There are several aspects involved in learning such material. (1) You need to practice---do lots of examples. (2) Understanding comes through doing, so even if you are unsure initially, you can just go ahead and apply the steps without, maybe, understanding WHY they work. After you have seen several instances you should be in a better position to appreciate the procedure and what it can do for you.

Here is another example for you to try (with broad hints provided):
$$\text{simplify the fraction } \frac{2x^2 + 6x -20}{x^2 +4x -12}.$$
Note that the numerator can be written as $2x^2 + 6x - 20 = 2(x-2)(x+5)$ and the denominator can be written as $x^2 + 4x - 12 = (x-2)(x+6)$.

 

[A.J.710]

If you are thinking of an example like
$$\frac{x^2 - 1}{x-1} = x+1$$
then you can see that you just cannot look at the numerator $x^2 - 1$ term-by-term; to get anywhere, you need to look at the thing in its entirety. What is happening is that we can write $x^2 - 1 = (x-1)(x+1)$, and then we can cancel out the $x-1$ factors from both the numerator and denominator.

There are several aspects involved in learning such material. (1) You need to practice---do lots of examples. (2) Understanding comes through doing, so even if you are unsure initially, you can just go ahead and apply the steps without, maybe, understanding WHY they work. After you have seen several instances you should be in a better position to appreciate the procedure and what it can do for you.

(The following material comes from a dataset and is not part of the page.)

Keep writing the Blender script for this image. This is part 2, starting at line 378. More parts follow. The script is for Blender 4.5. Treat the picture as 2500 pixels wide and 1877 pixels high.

Here is another example for you to try (with broad hints provided):
$$\text{simplify the fraction } \frac{2x^2 + 6x -20}{x^2 +4x -12}.$$
Note that the numerator can be written as $2x^2 + 6x - 20 = 2(x-2)(x+5)$ and the denominator can be written as $x^2 + 4x - 12 = (x-2)(x+6)$.

Ok I'll keep practicing, but as for the problem you just gave me. would that simplify down to

2x + 10/x + 6

 

[Mark44]

Ok I'll keep practicing, but as for the problem you just gave me. would that simplify down to

2x + 10/x + 6

What you wrote is different from what you meant.

This is what you wrote:
$$2x + \frac {10} x + 6$$

To indicate that 2x + 10 is the numerator and that x + 6 is the denominator, you have to use parentheses, like this: (2x + 10)/(x + 6).

 

[A.J.710]

What you wrote is different from what you meant.

This is what you wrote:
$$2x + \frac {10} x + 6$$

To indicate that 2x + 10 is the numerator and that x + 6 is the denominator, you have to use parentheses, like this: (2x + 10)/(x + 6).

Sorry about that. I'm not used to writing math on a computer like this.

 

[SteamKing]

It helps tremendously if you use parentheses to clarify expressions:

(2x+10)/(x+6) rather than 2x + 10/x + 6, which might be read as "2 times x plus 10 over x plus 6"

 

[Mark44]

In addition, what you wrote as 25a²/25a also needs parentheses. Without them, it would be interpreted as (25a²/25) * a.

The correct and unambiguous way to write this expression is 25a²/(25a).

 

[Ray Vickson]

Ok I'll keep practicing, but as for the problem you just gave me. would that simplify down to

2x + 10/x + 6

You have the right idea, but your answer is badly wriiten. What you have written means $$2x + \frac{10}{x} + 6$$ (when read and parsed using standard rules). If you mean to write
$$\frac{2x + 10}{x+6}$$ then you need to use parentheses, like this: (2x+10)/(x+6). When written like that it would be 100% correct.

 

[A.J.710]

How do you guys do the fraction thing? So it looks like it's on paper?

 

[micromass]

How do you guys do the fraction thing? So it looks like it's on paper?

See https://www.physicsforums.com/showpost.php?p=3977517&postcount=3

In particular:

##\frac{2x^2 + 1}{x+1}##

Gives: $\frac{2x^2 + 1}{x+1}$.

$$\frac{2x^2 + 1}{x+1}$$

Gives: $$\frac{2x^2 + 1}{x+1}$$ and

 

[Mark44]

How do you guys do the fraction thing? So it looks like it's on paper?

We're using LaTeX code.

You can see what we did by right-clicking the stuff in LaTeX. Here's a link to a PF topic on how to write using LaTeX - https://www.physicsforums.com/showpost.php?p=3977517&postcount=3.

 

[symbolipoint]

A.J.710 wrote this:

I'd just like some explanation behind this because I was never taught to do this before and it just has me a little confused.

You are now supposed to learn MORE than what you were taught before. The numbers and expressions that you will be given to solve in your instruction and also in real life can have repeated factors in the number or numbers which you will work with and simplify.